Rows from a 3D scene dataset

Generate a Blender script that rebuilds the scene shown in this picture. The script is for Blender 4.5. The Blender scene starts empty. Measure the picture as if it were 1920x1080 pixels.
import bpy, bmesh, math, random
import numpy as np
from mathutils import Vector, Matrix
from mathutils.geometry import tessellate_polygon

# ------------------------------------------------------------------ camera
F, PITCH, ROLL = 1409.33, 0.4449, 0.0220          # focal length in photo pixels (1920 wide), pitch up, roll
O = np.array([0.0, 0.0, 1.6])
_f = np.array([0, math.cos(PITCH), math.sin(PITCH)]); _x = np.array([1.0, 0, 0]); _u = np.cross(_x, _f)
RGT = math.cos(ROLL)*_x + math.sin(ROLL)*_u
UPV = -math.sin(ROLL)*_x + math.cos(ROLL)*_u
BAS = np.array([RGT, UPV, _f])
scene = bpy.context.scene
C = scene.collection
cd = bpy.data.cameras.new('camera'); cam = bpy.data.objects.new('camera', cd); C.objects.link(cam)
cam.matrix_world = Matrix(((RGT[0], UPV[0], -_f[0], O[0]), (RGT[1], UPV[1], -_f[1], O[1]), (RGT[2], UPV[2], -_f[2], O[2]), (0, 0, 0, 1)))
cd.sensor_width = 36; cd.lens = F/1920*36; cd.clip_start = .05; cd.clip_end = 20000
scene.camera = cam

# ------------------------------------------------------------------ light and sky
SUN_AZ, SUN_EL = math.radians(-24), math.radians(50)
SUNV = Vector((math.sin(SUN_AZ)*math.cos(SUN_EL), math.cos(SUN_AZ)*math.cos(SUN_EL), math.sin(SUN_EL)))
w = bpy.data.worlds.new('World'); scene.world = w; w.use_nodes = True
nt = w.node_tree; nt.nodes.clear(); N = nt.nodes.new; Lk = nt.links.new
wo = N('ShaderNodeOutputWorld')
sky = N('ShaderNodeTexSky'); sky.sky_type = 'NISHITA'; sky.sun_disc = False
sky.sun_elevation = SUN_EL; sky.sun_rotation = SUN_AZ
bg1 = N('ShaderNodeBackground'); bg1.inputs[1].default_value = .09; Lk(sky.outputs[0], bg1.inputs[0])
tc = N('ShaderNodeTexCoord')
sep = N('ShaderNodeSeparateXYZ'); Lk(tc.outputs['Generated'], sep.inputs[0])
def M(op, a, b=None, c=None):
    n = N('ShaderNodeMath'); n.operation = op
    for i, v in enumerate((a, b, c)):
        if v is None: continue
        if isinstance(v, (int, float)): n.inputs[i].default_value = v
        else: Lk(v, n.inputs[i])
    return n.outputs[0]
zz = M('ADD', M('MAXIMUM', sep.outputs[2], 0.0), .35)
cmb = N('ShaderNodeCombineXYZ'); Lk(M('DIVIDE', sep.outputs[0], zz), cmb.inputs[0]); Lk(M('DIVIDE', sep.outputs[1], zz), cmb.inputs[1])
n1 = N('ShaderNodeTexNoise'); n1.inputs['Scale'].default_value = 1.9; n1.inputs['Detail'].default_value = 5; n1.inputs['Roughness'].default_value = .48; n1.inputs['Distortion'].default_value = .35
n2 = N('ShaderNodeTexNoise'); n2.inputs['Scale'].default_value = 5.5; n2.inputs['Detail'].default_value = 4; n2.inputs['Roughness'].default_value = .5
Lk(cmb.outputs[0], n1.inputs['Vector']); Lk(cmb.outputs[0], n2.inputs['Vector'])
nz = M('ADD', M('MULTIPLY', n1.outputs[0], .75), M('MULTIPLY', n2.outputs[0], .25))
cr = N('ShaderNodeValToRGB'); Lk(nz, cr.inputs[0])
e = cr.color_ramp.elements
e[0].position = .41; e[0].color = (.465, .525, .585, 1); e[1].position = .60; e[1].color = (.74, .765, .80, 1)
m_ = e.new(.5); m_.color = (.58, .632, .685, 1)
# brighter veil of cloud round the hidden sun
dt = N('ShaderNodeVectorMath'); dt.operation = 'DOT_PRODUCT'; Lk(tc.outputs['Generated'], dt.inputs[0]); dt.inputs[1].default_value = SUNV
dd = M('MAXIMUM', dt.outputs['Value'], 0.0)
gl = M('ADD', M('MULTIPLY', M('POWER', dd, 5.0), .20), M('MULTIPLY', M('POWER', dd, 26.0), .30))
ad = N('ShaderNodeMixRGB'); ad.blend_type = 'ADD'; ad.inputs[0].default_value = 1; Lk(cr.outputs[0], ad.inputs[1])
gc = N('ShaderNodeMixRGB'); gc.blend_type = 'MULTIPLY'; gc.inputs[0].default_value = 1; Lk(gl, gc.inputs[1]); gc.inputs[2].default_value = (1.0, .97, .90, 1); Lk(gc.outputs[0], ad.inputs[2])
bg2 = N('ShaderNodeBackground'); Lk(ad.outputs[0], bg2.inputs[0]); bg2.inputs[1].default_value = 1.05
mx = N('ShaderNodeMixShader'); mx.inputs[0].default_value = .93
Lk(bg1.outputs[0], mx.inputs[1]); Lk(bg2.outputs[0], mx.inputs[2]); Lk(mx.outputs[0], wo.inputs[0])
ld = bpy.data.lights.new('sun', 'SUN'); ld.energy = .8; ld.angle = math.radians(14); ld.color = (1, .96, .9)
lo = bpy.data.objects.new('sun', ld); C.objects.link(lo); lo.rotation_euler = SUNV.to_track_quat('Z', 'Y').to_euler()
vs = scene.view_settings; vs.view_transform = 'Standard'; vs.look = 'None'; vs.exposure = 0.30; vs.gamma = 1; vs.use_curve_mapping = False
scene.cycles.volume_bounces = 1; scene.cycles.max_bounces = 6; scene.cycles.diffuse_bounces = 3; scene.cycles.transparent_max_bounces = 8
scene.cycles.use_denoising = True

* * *

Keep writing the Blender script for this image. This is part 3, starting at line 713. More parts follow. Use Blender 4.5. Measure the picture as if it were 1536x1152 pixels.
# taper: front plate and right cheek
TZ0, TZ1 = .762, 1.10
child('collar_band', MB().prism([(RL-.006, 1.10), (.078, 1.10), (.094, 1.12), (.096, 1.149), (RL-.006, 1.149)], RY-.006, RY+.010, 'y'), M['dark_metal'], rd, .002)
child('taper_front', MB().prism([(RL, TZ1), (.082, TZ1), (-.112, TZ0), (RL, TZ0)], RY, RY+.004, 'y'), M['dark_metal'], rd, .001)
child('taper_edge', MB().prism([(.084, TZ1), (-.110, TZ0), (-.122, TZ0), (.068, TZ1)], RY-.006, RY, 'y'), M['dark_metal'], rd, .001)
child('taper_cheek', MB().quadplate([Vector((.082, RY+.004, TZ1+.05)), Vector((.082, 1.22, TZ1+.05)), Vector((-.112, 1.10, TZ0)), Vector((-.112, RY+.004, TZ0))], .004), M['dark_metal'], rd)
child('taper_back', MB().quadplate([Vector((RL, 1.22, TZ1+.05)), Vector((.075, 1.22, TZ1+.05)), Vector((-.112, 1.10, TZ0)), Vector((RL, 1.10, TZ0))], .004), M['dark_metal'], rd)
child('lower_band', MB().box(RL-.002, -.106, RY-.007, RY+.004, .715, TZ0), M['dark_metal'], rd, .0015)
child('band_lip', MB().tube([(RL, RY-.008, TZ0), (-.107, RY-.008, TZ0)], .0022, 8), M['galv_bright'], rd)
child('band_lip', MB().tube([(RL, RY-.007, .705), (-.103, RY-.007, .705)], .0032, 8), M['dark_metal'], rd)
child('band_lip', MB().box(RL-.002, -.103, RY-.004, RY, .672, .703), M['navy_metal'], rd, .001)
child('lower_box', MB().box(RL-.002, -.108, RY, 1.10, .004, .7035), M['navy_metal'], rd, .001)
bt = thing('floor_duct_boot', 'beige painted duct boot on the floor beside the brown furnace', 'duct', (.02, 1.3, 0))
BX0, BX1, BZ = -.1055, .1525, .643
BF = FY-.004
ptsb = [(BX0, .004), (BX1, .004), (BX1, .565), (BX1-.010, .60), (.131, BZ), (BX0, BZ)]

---

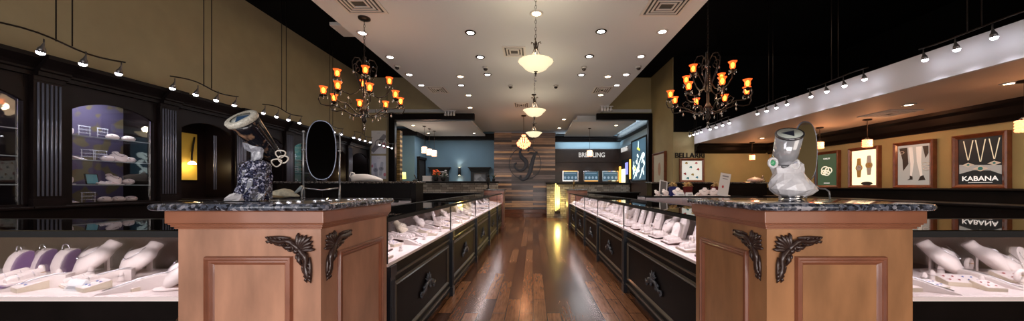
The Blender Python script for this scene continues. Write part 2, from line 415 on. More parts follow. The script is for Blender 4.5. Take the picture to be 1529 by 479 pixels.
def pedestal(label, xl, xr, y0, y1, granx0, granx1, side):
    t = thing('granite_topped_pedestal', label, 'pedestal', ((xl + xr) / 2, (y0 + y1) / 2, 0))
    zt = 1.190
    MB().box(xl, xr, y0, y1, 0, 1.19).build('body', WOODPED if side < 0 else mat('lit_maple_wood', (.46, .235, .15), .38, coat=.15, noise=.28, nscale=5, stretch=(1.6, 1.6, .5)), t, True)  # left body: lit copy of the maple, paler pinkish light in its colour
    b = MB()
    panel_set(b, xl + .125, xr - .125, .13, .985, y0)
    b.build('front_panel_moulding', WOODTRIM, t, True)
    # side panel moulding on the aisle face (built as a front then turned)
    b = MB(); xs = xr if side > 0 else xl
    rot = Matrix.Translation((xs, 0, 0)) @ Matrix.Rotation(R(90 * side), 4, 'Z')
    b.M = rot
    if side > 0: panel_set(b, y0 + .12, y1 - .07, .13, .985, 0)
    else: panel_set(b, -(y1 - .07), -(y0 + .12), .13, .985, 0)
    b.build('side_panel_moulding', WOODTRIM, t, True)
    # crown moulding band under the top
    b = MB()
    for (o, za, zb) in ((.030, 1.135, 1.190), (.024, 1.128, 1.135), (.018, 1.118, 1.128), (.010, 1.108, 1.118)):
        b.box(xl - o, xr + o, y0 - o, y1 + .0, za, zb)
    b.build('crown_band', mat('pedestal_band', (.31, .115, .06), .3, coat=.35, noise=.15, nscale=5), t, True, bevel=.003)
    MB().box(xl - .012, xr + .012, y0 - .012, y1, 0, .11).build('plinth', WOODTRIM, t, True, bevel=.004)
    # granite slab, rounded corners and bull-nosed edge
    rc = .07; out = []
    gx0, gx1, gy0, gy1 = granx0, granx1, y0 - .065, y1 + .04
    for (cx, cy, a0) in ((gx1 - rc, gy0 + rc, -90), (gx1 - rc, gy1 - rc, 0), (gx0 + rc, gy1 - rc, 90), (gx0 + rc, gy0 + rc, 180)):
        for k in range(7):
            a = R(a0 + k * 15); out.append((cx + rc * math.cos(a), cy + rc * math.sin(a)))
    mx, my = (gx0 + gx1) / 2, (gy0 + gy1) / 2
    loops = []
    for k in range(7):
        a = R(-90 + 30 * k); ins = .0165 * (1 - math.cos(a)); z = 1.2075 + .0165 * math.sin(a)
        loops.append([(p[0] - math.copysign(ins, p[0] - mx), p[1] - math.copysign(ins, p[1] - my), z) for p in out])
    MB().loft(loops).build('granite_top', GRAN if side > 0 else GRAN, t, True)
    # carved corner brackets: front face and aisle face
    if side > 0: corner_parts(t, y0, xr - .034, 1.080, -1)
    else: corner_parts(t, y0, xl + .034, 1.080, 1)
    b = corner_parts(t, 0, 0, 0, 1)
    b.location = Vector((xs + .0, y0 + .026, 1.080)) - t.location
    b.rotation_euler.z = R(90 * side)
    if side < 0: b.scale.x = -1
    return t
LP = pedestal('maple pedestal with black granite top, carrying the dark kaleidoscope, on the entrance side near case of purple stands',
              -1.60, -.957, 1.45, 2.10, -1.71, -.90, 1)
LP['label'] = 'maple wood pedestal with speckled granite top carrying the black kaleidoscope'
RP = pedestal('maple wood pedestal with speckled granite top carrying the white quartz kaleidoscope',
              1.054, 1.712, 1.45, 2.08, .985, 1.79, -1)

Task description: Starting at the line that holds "Generate a Blender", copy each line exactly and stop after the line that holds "from mathutils.geometry import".

The answer:
Generate a Blender script that rebuilds the scene shown in this picture. The script is for Blender 4.5. The Blender scene starts empty. Measure the picture as if it were 1920x1080 pixels.
import bpy, bmesh, math, random
import numpy as np
from mathutils import Vector, Matrix
from mathutils.geometry import tessellate_polygon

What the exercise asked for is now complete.